## WRITTEN EXERCISE
Leave the pictures out and retype the lines from the beginning through the line with "from mathutils import Vector, Matrix, noise", both ends included.

======== RECORDED DATA ========

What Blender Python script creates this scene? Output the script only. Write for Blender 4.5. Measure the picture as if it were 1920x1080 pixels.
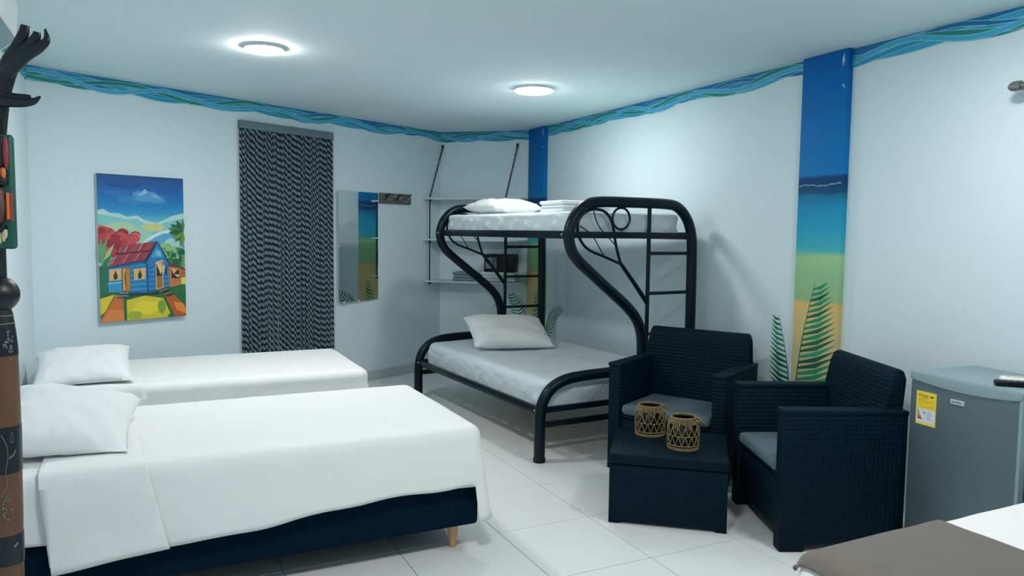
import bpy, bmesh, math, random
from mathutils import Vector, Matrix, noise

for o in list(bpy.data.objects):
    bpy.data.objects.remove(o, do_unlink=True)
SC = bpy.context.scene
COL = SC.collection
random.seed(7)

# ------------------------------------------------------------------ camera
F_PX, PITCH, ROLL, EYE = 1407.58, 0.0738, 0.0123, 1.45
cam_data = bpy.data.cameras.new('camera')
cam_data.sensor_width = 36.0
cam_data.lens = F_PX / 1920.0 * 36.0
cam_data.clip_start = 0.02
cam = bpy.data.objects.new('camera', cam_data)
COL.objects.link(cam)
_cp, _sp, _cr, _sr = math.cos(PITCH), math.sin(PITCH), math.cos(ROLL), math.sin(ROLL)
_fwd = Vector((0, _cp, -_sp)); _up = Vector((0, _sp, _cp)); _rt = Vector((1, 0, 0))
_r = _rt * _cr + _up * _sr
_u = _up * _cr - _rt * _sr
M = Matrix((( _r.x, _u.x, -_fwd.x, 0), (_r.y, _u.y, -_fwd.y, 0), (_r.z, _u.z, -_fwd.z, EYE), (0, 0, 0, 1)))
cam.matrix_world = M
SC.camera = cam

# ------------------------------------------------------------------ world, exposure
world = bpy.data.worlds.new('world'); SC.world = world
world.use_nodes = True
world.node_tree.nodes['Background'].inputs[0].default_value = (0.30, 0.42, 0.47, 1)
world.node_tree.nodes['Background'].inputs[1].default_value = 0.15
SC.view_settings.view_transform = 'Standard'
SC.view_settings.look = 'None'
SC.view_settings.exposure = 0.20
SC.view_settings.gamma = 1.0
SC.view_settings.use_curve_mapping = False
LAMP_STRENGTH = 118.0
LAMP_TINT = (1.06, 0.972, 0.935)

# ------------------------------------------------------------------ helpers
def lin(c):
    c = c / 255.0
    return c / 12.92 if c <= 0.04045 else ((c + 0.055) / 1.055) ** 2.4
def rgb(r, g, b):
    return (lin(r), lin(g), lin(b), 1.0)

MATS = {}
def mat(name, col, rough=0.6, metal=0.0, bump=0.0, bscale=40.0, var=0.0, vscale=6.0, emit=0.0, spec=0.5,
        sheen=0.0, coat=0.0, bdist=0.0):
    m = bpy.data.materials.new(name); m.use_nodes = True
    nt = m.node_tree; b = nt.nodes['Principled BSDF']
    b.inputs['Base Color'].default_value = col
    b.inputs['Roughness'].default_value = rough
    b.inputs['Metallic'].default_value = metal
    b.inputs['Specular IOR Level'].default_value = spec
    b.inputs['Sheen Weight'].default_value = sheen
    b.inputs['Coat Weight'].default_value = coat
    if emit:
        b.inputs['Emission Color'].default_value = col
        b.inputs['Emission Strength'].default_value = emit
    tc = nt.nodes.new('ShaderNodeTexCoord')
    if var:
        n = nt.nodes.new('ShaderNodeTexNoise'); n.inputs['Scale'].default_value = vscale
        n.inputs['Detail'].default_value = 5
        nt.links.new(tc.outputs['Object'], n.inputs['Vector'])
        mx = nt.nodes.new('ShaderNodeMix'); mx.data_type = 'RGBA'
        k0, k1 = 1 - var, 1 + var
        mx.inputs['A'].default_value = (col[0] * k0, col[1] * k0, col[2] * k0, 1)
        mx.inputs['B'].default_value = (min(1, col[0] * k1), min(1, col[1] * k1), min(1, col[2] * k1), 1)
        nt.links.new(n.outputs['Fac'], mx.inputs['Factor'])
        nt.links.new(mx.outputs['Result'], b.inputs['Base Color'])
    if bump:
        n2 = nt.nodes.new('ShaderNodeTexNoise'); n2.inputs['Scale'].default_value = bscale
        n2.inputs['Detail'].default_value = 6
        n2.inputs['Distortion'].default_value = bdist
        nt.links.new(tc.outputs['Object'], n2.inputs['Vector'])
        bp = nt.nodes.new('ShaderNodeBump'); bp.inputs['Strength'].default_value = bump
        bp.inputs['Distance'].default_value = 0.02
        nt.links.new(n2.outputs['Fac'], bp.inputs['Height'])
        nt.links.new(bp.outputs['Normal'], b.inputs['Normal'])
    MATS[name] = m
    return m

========

## EXERCISE SOLUTION
What Blender Python script creates this scene? Output the script only. Write for Blender 4.5. Measure the picture as if it were 1920x1080 pixels.
import bpy, bmesh, math, random
from mathutils import Vector, Matrix, noise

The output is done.